Tuesday, May 22, 2007

The struggle that is without joy is the wrong struggle


Strange happenings are afoot at The Heights. I had a call from my landlady yesterday, asking me to go and see her urgently. Thinking I was about to be evicted from the Earth Mother House, I went straight there. Turns out, due to a series of unfortunate events out of her control, come July, my landlady will no longer be in charge of the Heights. Estate agents are taking control of our lovely old building and rent increases may inevitably follow.

In order to fully understand why this will have such an impact on the residents of the Heights, you would need to know a little something about our landlady. As I’m not sure how keen she is to be broadcast all over the Interpipe, I’ll call her Miss X. Miss X runs a few properties in and around Southsea, and she runs them all along a similar ethic. She explained it to me yesterday.

“The most important thing to me has always been that each building is filled with a community of people who all get along, a house of people who aren’t in each others’ pockets, but know enough about each other to be there when things go wrong. It's not about the money. That's why I try to make sure the rents are low.”

Her ethos works too. In the ten years I’ve lived at the Heights, I’ve grown to know all the residents. We exchange birthday cards, invites to each others’ flats, and when things go wrong – such as the two fires we’ve experienced there before, in which my next door neighbour risked his own life to save the life of the man who lived beneath him – everyone helps everyone else. It’s no seventies commune, but it is a community and it matters. Moreover, on a personal note, without the Heights, I could not have spent the last few years working for peanuts in my local authority, I could not have got a degree and a Masters and I would not be able to spend two days a week pursuing my freelance writing. The Heights has helped to shape my life.

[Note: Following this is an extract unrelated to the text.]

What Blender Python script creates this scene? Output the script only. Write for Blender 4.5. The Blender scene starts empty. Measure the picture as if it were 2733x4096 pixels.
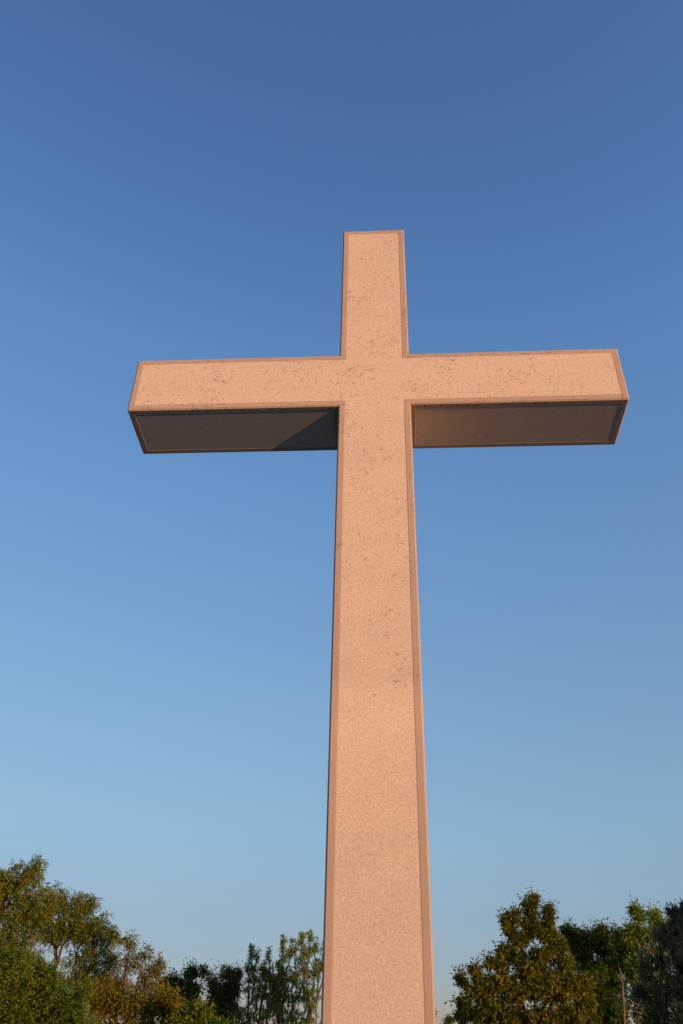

The Heights houses some unusual people. We are a community of writers, painters, musicians, shopkeepers, sculptors. Some of us lived some pretty crazy lives before we got here, and we don’t always fit easily into the outside world, but we get along well with each other. There are 15 people living in maybe a dozen flats where I live. I’ve known almost of all them for the last ten years, and if the rents were to go up in line with the market value of the flats themselves, I think almost all of us would have to leave.

When I first heard the news, I started to panic. Fears about having to give up my newly launched creative work rained down on me. You’ll have to get a proper, grown-up, full-time job and stop mucking around with all this creative nonsense, I told myself. You’ll have to grow up. Of course it didn’t take long for me to dismiss that idea. I thought about all the amazing memories I have of the last ten years in the Heights: the laughter, love, tears and rivers of booze that have flowed around within its walls. I realised that I’m already one of the luckiest people I know to have enjoyed the last decade in a place like this. And I remembered that change is inevitable and as difficult as I choose to make it. Maybe it’s just time for something different, I thought.

This morning I shared my newly found zen with the Chief.

“No Smurf!” he commanded, as he strode purposely across the Common, ”This isn’t the time for acceptance! It’s the time to fight! You must defend your home and your community!”

He recommended I book an appointment with the Citizens’ Advice Bureau at once. This afternoon, two of my Heights mates called me, preparing a meeting of all the residents for this weekend, to see what we could do to stay in our homes. I nominated myself to go to the CAB on Friday for some advice, with the Chief’s words ringing in my ears. I’ll keep you posted.

2 comments:

Mark Wright said...

Hey - welcome back! I was starting to get a bit worried too. And, yes, the Chief is right - fight them on beaches, etc!

Mark Wright said...

Oh, and sonds to me like you should be writing a novel or film/TV script about life in The Heights.